** Begin Information given **

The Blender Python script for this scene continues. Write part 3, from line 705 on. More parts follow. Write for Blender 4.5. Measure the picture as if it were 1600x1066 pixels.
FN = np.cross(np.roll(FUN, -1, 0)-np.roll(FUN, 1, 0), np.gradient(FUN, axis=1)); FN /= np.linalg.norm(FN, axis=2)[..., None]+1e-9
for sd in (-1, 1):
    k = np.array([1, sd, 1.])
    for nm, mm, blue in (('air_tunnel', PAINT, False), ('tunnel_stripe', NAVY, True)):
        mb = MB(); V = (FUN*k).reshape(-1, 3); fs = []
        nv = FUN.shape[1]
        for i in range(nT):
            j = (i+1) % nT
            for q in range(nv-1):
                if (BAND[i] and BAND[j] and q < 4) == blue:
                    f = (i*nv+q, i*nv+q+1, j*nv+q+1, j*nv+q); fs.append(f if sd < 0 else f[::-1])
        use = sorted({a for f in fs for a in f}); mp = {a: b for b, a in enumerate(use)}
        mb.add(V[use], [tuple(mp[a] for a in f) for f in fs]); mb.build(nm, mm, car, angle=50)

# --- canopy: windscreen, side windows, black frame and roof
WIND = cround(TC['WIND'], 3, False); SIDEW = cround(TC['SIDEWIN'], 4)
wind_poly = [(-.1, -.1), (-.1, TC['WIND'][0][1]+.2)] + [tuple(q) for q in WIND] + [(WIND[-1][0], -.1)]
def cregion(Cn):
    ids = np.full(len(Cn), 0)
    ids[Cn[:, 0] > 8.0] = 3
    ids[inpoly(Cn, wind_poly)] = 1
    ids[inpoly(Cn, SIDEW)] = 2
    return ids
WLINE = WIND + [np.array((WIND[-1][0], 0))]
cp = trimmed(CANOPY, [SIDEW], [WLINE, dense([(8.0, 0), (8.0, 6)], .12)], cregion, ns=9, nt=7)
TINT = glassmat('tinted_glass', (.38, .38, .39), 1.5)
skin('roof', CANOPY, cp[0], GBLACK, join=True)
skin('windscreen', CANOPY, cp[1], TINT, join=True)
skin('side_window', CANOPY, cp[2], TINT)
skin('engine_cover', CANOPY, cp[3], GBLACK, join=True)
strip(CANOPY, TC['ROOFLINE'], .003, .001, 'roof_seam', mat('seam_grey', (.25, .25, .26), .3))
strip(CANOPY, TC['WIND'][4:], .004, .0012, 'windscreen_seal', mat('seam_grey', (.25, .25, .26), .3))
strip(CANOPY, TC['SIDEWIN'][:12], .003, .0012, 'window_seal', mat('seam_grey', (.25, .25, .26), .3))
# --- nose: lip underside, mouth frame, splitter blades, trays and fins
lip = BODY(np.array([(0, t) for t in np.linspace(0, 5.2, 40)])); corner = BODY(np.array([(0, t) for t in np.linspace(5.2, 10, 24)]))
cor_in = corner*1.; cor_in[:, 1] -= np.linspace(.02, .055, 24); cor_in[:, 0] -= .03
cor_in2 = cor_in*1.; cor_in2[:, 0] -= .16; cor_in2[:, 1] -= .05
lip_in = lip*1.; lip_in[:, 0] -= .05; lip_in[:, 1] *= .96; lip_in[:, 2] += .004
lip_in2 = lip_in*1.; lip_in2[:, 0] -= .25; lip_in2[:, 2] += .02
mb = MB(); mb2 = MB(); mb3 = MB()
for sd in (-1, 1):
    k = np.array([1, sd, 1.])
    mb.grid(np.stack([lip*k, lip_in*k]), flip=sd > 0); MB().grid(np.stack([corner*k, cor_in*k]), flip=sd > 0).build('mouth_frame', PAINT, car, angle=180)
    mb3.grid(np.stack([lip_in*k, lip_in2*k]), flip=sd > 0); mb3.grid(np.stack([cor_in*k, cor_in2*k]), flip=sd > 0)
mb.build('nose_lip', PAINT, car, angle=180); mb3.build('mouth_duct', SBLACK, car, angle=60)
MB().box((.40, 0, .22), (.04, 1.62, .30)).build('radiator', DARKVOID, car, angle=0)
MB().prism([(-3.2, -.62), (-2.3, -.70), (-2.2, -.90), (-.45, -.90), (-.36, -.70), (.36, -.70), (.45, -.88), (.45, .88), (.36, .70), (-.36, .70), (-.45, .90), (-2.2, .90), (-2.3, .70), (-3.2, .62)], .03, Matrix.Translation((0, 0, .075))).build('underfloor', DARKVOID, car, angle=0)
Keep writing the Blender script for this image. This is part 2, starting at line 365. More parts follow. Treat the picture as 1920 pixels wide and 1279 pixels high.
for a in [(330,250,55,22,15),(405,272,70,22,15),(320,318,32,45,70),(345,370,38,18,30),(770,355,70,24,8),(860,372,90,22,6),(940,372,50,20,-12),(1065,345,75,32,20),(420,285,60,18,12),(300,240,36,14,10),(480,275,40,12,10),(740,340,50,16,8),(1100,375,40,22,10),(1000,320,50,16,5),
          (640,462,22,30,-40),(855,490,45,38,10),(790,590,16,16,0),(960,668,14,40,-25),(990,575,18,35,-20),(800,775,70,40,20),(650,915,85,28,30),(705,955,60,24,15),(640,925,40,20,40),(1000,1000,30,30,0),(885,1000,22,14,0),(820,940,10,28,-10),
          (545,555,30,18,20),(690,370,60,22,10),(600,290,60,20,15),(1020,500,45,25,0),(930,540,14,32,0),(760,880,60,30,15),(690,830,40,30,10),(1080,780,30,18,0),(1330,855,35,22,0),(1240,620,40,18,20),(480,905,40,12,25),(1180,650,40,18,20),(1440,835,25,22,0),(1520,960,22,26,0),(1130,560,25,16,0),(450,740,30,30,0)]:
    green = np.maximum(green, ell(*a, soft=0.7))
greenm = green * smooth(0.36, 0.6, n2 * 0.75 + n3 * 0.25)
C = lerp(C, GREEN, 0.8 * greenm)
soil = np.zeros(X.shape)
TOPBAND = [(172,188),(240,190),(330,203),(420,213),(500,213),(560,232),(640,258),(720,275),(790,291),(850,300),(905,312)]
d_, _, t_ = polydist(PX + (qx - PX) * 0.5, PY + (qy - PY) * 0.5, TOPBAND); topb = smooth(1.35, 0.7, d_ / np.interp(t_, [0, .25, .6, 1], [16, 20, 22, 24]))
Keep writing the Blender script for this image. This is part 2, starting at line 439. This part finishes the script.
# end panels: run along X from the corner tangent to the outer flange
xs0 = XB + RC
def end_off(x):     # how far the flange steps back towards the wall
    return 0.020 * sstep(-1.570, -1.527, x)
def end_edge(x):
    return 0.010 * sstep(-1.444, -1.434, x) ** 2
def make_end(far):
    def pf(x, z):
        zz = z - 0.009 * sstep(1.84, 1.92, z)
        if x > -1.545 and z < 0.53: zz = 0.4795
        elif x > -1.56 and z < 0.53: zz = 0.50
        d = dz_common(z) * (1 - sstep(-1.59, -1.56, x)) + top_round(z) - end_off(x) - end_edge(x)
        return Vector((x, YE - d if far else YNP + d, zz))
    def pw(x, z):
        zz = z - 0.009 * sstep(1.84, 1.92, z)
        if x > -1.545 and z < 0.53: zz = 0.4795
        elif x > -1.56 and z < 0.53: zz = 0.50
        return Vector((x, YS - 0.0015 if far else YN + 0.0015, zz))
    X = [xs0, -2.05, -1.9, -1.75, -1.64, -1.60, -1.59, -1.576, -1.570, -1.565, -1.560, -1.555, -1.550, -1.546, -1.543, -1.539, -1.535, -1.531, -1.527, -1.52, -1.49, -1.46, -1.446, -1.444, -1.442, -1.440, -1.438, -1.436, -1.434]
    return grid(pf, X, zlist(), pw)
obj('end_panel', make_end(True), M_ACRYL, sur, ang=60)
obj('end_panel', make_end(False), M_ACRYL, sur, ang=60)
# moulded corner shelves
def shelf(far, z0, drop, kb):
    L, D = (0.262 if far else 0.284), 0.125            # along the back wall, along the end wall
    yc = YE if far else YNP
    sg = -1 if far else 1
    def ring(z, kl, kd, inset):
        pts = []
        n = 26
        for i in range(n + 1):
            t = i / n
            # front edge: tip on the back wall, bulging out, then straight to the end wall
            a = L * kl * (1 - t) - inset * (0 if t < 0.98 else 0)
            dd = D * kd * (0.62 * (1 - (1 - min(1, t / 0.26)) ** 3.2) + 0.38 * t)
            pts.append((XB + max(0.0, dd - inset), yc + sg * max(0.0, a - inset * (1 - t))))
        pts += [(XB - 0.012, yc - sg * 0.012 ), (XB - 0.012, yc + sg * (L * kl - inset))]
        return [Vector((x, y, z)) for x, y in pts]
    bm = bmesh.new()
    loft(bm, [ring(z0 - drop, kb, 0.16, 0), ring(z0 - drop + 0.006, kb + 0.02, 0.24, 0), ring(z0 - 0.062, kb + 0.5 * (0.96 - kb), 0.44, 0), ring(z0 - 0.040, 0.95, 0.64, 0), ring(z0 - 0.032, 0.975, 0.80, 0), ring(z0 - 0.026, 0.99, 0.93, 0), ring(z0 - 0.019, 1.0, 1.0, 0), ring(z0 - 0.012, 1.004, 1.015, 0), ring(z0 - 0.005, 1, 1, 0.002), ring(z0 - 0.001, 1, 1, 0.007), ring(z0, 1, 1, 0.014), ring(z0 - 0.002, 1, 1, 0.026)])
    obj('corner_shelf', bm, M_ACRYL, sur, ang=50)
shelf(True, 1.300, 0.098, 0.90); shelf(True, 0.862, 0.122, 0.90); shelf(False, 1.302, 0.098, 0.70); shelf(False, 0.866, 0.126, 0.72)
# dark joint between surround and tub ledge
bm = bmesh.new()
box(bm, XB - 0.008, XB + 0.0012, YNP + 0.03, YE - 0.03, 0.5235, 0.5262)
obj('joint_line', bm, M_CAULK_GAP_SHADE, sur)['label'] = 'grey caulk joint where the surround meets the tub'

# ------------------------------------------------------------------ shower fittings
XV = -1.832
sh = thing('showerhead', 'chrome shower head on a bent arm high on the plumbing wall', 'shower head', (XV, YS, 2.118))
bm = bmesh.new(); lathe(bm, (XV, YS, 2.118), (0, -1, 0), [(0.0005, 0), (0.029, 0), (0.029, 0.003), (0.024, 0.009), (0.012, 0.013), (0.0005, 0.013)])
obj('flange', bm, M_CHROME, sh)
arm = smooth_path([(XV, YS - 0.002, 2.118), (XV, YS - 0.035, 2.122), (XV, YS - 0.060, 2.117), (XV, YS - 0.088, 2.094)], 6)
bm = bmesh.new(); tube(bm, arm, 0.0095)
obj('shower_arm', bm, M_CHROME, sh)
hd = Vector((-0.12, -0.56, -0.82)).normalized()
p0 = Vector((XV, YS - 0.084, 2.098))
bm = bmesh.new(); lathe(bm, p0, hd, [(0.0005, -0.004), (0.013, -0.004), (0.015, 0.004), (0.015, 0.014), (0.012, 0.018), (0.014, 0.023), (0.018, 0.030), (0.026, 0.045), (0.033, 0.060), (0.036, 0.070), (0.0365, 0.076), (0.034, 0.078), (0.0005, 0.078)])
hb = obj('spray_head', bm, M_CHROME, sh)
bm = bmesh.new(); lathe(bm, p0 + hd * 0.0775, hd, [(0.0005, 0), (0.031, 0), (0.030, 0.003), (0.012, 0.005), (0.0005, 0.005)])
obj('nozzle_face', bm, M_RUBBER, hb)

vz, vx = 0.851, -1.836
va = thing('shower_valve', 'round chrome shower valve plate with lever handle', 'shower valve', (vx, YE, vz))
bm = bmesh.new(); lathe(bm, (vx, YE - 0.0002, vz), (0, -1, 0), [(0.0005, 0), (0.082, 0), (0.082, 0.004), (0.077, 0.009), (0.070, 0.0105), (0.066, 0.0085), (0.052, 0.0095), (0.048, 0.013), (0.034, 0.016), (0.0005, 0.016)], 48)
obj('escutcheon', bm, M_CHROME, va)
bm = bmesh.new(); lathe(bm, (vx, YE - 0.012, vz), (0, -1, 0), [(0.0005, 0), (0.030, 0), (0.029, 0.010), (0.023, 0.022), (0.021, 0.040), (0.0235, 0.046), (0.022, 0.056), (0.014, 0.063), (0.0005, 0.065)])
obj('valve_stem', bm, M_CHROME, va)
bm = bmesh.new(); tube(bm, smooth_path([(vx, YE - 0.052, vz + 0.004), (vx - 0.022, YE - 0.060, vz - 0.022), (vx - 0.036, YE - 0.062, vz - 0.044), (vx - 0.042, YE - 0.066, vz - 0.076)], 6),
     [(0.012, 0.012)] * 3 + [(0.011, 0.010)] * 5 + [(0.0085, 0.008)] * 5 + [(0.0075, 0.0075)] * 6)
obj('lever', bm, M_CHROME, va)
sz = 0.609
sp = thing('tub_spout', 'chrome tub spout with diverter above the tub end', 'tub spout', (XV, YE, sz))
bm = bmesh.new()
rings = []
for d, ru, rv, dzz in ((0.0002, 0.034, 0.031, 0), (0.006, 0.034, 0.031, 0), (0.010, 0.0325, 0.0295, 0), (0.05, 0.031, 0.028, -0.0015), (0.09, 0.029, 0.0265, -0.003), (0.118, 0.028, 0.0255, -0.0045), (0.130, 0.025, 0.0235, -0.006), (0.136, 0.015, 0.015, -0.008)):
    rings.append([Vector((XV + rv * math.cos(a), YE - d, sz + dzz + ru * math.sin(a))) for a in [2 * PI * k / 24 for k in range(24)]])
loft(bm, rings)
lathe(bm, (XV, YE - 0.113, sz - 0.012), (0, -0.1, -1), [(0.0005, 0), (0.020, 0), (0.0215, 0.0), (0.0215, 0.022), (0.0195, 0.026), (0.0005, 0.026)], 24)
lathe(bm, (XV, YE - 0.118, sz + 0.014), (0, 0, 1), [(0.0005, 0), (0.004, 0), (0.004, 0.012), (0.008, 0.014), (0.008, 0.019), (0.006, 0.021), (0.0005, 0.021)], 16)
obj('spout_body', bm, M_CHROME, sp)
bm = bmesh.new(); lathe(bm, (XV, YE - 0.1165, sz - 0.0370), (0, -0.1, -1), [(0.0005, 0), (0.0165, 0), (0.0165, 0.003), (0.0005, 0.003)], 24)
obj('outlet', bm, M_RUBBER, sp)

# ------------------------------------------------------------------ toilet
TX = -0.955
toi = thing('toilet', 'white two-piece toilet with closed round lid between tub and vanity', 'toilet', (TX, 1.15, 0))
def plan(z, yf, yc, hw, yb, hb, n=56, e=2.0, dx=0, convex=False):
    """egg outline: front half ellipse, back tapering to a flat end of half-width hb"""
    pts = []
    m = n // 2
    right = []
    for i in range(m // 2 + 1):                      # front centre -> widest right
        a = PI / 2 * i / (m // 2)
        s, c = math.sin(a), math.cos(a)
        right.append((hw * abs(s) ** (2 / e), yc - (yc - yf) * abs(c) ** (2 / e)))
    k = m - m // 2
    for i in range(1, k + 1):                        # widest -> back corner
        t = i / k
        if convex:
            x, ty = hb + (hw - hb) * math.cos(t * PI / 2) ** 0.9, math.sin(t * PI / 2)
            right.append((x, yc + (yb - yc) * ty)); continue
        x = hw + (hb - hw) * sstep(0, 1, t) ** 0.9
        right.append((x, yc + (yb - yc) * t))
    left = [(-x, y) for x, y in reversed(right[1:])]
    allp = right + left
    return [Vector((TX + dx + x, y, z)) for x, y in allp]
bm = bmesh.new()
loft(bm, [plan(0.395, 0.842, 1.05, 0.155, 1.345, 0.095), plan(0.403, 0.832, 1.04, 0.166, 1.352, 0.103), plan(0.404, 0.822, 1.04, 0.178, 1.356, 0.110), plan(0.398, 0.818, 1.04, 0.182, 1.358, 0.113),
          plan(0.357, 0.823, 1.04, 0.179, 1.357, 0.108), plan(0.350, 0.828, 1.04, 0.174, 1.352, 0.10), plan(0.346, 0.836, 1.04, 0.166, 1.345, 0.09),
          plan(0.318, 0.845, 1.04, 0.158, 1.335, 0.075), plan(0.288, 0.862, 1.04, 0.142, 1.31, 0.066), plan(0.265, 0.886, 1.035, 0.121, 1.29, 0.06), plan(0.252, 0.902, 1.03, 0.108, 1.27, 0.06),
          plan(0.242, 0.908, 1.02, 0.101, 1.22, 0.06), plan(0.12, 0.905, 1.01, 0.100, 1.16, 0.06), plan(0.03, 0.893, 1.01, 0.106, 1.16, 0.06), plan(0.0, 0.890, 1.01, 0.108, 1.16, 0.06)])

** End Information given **

Wherever "script" shows up in a line, copy that line.

_Solution to the problem_.
The Blender Python script for this scene continues. Write part 3, from line 705 on. More parts follow. Write for Blender 4.5. Measure the picture as if it were 1600x1066 pixels.
Keep writing the Blender script for this image. This is part 2, starting at line 365. More parts follow. Treat the picture as 1920 pixels wide and 1279 pixels high.
Keep writing the Blender script for this image. This is part 2, starting at line 439. This part finishes the script.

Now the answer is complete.